Die Bundesregierung habe den Schutz der Anleger zwar in vielen Bereichen verbessert, aber es gebe kein Gesamtkonzept. "Immer wenn ein Problem hochkocht, wird es ad hoc repariert. Aber es fehlen sinnvolle, aufeinander abgestimmte Maßnahmen und die bisherige Regulierung ist kaum verbrauchertauglich." Außerdem werden nach der Erfahrung des Bambergers nicht mal die vorhandenen Regeln richtig kontrolliert - und dementsprechend auch oft nicht eingehalten. "Bei vielen Riester-Produkten sind nicht mal die vorgeschriebenen Informationen vorhanden." Das erklärt aus Oehlers Sicht auch den schlechten Ruf der Riester-Produkte - und die Unlust vieler Deutscher, privat fürs Alter vorzusorgen. "Es ist sinnvoll, zu riestern - schon allein wegen der staatlichen Förderung. Aber es gleicht einer Lotterie: Das richtige Produkt zu finden ist eher Glückssache." Er zählt die vier Riestermöglichkeiten auf: Wohnriester, Sparplan, Versicherungsriester und fondsgebundener Riester. "Nehmen Sie diese Produkte aus einem Finanzkonzern, legen Sie sie nebeneinander - selbst der Verkäufer der Bank wird die Produkte nicht vergleichen können, weil die Angaben zu unterschiedlich sind. Man könnte zwar oft vieles ausrechnen - aber das kann vom Verbraucher nicht erwartet werden."

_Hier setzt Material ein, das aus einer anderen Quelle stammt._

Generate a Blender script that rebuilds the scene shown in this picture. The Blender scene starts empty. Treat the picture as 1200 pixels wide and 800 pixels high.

Der Finanzwissenschaftler lehnt die private Altersvorsorge nicht grundsätzlich ab. Aber wenn sie das sinkende Niveau der gesetzlichen Rentenversicherung ausgleichen soll, muss sie so funktionieren, dass die Verbraucher kein Geld verlieren. Denn wer kümmert sich im Zweifel um die Rentner, die zu wenig oder falsch vorgesorgt haben? Der Staat? Also der Steuerzahler? "Die Verbraucherpolitik muss hier klar nachbessern und den Verbrauchern eine Chance geben, geeignete Produkte zu erkennen. Dann kann man selbst etwas tun", sagt Oehler: Mit einem recht "bunten", gut gemischten Portfolio: sichere, renditearme Produkte und einige risikoreichere beigemischt. "Billig ist zum Beispiel ein weltweit streuender Indexfonds." Die Entwicklung solch etwas risikoreicherer Papiere hängt von der wirtschaftlichen Entwicklung ab. "Das ist wichtig. Denn eine Entkopplung vom
Wirtschaftswachstum schmälert die Altersvorsorge genauso wie Inflation."